Sentado ao lado da ex-funcionária pública, Telmo Teixeira – que, aos 24 anos, é o mais novo dos portugueses convocados – complementa o seu raciocínio, relatando o que presenciou em primeira mão quando trabalhava numa cadeia de restauração. “A comida que já não podia ser servida aos clientes era mandada para o lixo e os funcionários que tentassem trazer para casa arriscavam-se a ser despedidos”, relembra.

Neste sentido, Maria de Lurdes Pinto sugere a penalização dos estabelecimentos que não evitam o desperdício, admitindo, contudo, que definir essa logística não seria tarefa fácil. “Ia andar todas as noites uma pessoa a fiscalizar? É difícil” – e, por isso, o combate ao desperdício passa pela sensibilização. “Eu e outros cidadãos também sugerimos nas sessões que deve haver mais publicidade, porque as pessoas não têm noção do problema”, afirma, acrescentando que as campanhas devem passar pelos próprios órgãos de comunicação social.

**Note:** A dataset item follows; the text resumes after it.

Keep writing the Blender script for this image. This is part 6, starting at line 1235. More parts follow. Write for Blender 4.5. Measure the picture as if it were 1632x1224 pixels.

“Fazer uma lista de compras, saber o que é necessário, organizar o frigorífico para que as coisas mais antigas fiquem à frente… A mudança começa nas nossas casas”, conclui.

“Agora, tudo é excesso”

É através das crianças que se consegue mudar o mundo, pelo que a educação é um pilar do combate ao desperdício alimentar – e isto é consensual, não só entre os participantes que conversaram com o PÚBLICO em Bruxelas, mas também entre todos os cidadãos desafiados pela Comissão Europeia a pensar no tema. Para Telmo Teixeira, esta passa por, desde a infância, “ensinar as pessoas a valorizar aquela fruta ou legume que pode ser consumido na mesma, mas que não é comprado porque é feio”.

Já Raul Caetano, que viajou acompanhado pela esposa, acredita que a mudança só acontecerá a longo prazo, com os ensinamentos transmitidos às próximas gerações. “A primeira intervenção que eu fiz foi para dizer que se deve incluir isso nas escolas”, conta. Aos 78 anos, recorda com saudade os tempos em que desperdício alimentar não era uma realidade tão próxima. “Agora, é diferente. Há 40, 60, 70 anos, não se desperdiçava comida. Agora, tudo é excesso. Não há um mínimo de civismo nesse aspecto”, lamenta.

Para que se obtenha resultados, Raul apela à “mobilização dos cidadãos comuns e dos jornalistas” e a mais iniciativas que repliquem os Painéis de Cidadãos. E, quando lhe passaram a palavra no final da sessão, afirmou em bom português: “Gostava ainda de viver para ver o mundo a ficar melhor.”